On the first day, I should have gone to sleep much earlier. I spent a good amount of the day doing proper work, but I started to slow down near the end. I started day dreaming, getting distracted and making bad decisions due to being tired and having worked on the game for so long. I would have been much more productive if I went to bed a few hours earlier and woke a few hours earlier the next day.

What went right:


I personally felt that I had done some very solid coding. The game is relatively bug free, works as intended, and has some very reusable classes. I spent too much time on coding properly, but that did mean it came out quite nicely. I might pull out some of the stuff made in here to keep for later as some basecode.

Blog posts

I think constantly forcing myself to step away from the coding to write a development log about my progress really helped me. It gave me a good break, and allowed me to take a step back and evaluate the choices I was making. This helped me slow down, think more about what I was going to do without just rushing into a decision that would have turned out badly.


I managed to get a few people to play the game and give me feedback. This helped me find a game breaking bug that I could not replicate on my own computer, but I managed to fix that. I got a lot of great suggestions, and I wish I had time to actually use them, but I didn’t even have enough time to fill in my own stuff.


In general, I thought development went well. I spent a total of about 25 hours of pure development (taking out breaks, etc), which is quite a lot in 48 hours. I also felt quite productive in that time, even though I might not have been producing the right things.


Overall, while I wish the game could have come out so much better with all the features that I planned, I am still very pleased that I managed to make a functioning game. I think it can actually be quite fun once you understand all the rules and controls. The competition has definitely given me a kick of inspiration to continue with game development once again, so I hope to use this to be a bit more productive. My next project will likely be the October challenge, where you have to try to make at least $1 by making a game. I think completing a challenge like that will be absolutely crucial to moving up a level in terms of game development.

The Well (Day 4 devlog)

Nearly done now! Today wasn’t as productive as it could have been, I spent way too much time looking around for royalty free songs and sound effects, and didn’t really come out with anything good.

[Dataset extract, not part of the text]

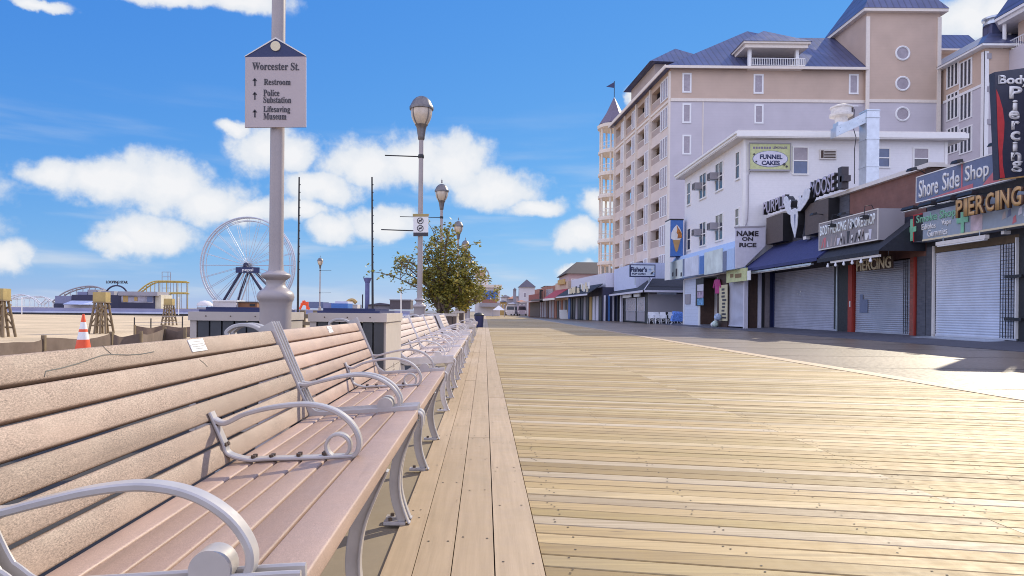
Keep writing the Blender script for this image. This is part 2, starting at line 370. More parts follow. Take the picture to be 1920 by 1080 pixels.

What I did accomplish today was adding some new textures such as the spikes, though I had to do it myself since the person who offered to help dropped out. I also added sounds into the game, and a menu screen to pop up before and after the game. I am quite happy with how the game has turned out, though I will have to do a lot of level design and art tomorrow to release this game in a reasonable state.

The way I did sounds was to have a central sound manager with a hashmap of all the sounds I need. When I want to play a sound like the player running, I set the player’s sound to the sound I want, and call this sound manager to play it in a loop. The other method I use for one time sounds such as the thud from falling or the sound effect when you die is to simple directly ask the sound manager to play the sound once.

the well menu screen

Starting splash screen

The spikes I did for today don’t really match the overall style of the game, however, I don’t really have time or skill to improve them at this point. From now, I need to focus my time into level development, and other high priority tasks such as the game over screen. I also did the art for my menu screen which isn’t amazing, but I am happy with it. I realise I won’t have a lot of time tomorrow, but it will be my absolute last chance to release this game within the next few weeks so I have to power through, and if it isn’t as complete as I would like it to be, then so be it. I am optimistic about it though, as I coded it quite flexibly, which means if I want to make a better game at a later time, I really only need to do the assets and level and not too much coding.

The challenge I faced today was using my time wisely. I spent far too long looking up sounds, and didn’t end up with many at all. I am not fully happy with the sounds I have right now, but I doubt I will have time to change it.